A recent article in The Philadelphia Inquirer, cites the overrepresentation of white professors to the students they teach. The author suggests it might cause minority students to feel a lack of belonging and wonder if they can succeed in a learning environment where it’s harder to find faculty who look like them. According to officials quoted in the article, “When the people at the front of the classroom are as diverse as those in the seats, students of color see role models, and white students participate in the kind of multicultural world they will enter after graduation.” Joanne Epps, Temple University Provost puts it well: “What you want as a student is to be exposed to the broadest range not just of knowledge, but of ideas and perspectives so that you can equip yourself to be a watchful, thoughtful member of society…. That comes from a diverse range of faculty.”

The Benefits of Faculty Diversity

Research shows that having diverse faculty benefits institutions as well as the students they serve.

According to one article exploring three benefits of faculty diversity, 96 percent of minority students polled in a survey of over 1,000 undergraduate students claimed their education was positively impacted by “studying under minority professors.” Studies cited in the same post also showed that faculty diversity can increase minority students’ retention rates and real-world readiness, with 69 percent of student respondents reporting they were “better prepared to work in a corporate business environment having taken a class taught by a minority professor.”

A diverse faculty can have a tremendous impact on classroom discussions as well. When exploring how faculty felt about classroom diversity, the aforementioned article highlights that approximately 70 percent believed it motivated students to “examine their own perspectives” and get exposure to “new concepts and ideas.” Isn’t this the type of critical thinking and real-world readiness we are trying to foster in our students every day?

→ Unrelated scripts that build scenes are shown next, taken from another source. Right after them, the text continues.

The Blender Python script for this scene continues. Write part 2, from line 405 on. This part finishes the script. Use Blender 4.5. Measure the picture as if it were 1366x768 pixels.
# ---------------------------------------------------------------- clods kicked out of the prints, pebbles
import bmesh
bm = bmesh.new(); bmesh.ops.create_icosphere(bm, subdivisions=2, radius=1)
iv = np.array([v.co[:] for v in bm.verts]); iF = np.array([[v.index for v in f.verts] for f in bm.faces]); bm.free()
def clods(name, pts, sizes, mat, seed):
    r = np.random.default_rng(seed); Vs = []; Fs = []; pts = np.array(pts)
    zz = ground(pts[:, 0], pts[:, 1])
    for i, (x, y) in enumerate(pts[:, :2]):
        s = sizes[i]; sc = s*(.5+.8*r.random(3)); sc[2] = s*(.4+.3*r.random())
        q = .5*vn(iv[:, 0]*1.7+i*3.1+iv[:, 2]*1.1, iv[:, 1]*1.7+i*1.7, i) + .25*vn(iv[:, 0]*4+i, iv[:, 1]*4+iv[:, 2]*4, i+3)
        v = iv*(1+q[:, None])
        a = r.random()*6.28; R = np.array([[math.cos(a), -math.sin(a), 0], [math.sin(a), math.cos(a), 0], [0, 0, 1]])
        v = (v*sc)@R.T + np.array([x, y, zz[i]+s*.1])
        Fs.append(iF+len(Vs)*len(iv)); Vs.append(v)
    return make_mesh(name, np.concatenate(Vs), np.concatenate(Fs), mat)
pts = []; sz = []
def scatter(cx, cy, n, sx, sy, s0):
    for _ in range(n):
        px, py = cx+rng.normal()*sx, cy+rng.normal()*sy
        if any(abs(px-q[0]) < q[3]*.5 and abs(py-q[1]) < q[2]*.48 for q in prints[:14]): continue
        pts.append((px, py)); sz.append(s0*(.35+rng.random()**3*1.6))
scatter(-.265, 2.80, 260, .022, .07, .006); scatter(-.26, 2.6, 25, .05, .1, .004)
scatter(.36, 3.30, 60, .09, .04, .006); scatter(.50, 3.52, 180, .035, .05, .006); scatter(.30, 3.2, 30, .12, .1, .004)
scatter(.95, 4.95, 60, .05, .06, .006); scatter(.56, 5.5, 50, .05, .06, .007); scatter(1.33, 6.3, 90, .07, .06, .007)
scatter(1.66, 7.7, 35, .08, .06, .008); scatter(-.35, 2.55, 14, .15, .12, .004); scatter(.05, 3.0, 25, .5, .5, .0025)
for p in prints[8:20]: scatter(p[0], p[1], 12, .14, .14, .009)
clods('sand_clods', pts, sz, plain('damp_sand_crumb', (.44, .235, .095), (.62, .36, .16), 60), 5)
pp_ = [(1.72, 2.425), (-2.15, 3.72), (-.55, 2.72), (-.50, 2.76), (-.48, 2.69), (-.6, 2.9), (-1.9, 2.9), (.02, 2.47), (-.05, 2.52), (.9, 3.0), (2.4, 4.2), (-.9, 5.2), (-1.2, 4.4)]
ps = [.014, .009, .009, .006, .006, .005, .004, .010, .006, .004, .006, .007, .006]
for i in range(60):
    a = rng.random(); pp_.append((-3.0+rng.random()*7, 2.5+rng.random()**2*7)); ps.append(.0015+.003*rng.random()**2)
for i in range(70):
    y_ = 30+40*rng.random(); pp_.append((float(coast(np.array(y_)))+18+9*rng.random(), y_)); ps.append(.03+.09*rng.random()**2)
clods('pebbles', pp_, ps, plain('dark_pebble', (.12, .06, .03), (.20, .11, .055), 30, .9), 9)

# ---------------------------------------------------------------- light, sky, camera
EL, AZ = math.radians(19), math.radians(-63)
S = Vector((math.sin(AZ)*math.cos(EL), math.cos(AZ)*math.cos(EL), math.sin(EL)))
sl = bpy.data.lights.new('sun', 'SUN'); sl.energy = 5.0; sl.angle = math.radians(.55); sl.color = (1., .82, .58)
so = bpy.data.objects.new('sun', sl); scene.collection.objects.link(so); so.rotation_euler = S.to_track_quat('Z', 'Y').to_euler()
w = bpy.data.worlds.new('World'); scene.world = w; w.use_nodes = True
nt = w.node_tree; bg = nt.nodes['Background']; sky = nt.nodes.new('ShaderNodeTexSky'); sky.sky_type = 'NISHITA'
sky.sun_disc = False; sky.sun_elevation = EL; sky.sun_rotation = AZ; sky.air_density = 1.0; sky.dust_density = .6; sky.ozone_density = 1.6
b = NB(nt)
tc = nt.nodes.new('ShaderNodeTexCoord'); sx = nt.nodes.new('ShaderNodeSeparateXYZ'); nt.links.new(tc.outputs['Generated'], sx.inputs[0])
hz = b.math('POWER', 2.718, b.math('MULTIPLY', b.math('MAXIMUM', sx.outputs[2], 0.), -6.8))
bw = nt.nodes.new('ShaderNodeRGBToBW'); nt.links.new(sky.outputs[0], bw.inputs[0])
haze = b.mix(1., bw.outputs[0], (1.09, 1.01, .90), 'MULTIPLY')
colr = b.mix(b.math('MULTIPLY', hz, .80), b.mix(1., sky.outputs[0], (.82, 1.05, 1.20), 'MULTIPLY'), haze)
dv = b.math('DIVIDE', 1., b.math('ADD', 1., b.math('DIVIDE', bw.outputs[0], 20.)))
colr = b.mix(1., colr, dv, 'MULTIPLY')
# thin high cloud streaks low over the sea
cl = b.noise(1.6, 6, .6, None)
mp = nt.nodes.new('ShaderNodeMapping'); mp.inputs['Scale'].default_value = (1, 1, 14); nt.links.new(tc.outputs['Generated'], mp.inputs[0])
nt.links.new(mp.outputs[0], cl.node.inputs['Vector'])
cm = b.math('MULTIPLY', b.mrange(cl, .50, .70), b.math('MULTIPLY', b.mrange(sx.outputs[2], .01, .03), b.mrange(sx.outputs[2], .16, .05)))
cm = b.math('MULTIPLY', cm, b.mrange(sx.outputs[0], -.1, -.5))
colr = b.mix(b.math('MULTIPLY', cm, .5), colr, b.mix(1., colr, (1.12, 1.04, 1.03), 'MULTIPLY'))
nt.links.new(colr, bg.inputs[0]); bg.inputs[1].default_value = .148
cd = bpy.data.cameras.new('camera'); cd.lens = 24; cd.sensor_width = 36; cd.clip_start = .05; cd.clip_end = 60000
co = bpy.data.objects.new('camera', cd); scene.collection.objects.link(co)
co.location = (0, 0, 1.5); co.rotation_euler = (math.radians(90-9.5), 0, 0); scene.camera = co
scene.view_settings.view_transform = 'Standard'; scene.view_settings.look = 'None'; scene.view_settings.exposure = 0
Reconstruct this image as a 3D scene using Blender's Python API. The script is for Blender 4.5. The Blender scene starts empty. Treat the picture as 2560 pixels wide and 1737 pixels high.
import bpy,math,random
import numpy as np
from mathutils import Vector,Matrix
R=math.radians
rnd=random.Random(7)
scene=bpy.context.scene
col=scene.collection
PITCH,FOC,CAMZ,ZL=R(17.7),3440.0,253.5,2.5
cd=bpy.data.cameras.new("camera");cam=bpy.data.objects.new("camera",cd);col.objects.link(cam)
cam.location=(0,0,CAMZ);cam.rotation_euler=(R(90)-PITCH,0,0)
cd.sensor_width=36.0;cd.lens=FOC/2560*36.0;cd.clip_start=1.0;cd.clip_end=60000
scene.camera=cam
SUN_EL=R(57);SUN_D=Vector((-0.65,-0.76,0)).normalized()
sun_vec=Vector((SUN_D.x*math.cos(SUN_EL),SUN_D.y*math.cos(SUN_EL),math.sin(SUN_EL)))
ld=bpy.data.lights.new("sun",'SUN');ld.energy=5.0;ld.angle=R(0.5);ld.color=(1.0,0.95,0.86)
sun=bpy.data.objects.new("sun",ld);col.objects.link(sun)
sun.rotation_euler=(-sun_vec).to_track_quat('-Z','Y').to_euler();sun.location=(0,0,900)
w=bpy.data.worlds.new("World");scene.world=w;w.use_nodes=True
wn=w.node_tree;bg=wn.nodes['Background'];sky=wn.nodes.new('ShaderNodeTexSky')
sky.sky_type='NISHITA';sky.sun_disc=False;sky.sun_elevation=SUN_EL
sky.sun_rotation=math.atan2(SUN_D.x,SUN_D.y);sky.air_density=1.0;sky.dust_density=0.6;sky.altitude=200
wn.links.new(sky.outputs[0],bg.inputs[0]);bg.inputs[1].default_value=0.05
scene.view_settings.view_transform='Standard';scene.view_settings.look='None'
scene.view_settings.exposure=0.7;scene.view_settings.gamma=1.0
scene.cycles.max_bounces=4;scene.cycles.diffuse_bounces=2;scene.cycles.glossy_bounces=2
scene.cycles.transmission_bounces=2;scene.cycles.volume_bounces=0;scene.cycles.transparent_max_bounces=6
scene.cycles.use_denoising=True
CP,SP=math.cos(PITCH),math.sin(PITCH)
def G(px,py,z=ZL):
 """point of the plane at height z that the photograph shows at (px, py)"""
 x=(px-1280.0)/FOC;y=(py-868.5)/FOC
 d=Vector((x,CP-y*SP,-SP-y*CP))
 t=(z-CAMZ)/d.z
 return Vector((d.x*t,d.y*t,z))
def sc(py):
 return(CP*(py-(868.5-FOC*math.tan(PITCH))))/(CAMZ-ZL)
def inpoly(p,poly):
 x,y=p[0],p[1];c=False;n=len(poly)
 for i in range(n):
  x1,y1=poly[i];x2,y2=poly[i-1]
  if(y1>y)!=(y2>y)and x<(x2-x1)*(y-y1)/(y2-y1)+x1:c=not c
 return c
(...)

Creating Relatability Through Representation

Diversification is paramount for many students because they are entering an educational environment where a familiar face is comforting. Fostering a sense of relatability within the education community can have an undeniable impact on student confidence and learning outcomes.

As a young African American student attending classes, being the “only” person of my race in each class was daunting. As a young African American professor in my dream position, it is important to do well. This provides other people of my race with a sense of empowerment, determination and an opportunity to see themselves in different spaces.

My role has given me the chance to connect with diverse backgrounds and use my experiences to motivate as many people as possible. I work with the student athlete population, where many students are not local. Because so many had felt detached, I’ve become their “team mom.” I understand the value of a village; I understand the meaning of belonging, so becoming their “team mom” provides comfort and connection to the students, and peace of mind to their parents.

Leveraging My Journey to Support Students on Theirs

My past experience as a traditional and non-traditional student offers me a unique connection to both student populations where I can share what I’ve learned along the way to help them navigate their own college experience.

Traditional students who are trying to transition from a structured environment to an independent environment accept my advice more readily, because of my recent experiences working with and learning from traditional students. Non-traditional students are receptive because we share similar challenges (i.e. family, responsibility, and work-life balance). This dual ability yields maximum connectivity and enhances my capacity to reach all students—and that is my ultimate goal. I also have a son in college who shares his experiences with me. This knowledge informs how I structure my courses, the materials and support I provide my students.

My purpose as an educator is to uplift students, create a safe learning environment and share experiences that could be a bridge to deeper learning—academically, personally, and professionally.

I believe changing the narrative helps students, and today’s climate is an example of the change to come.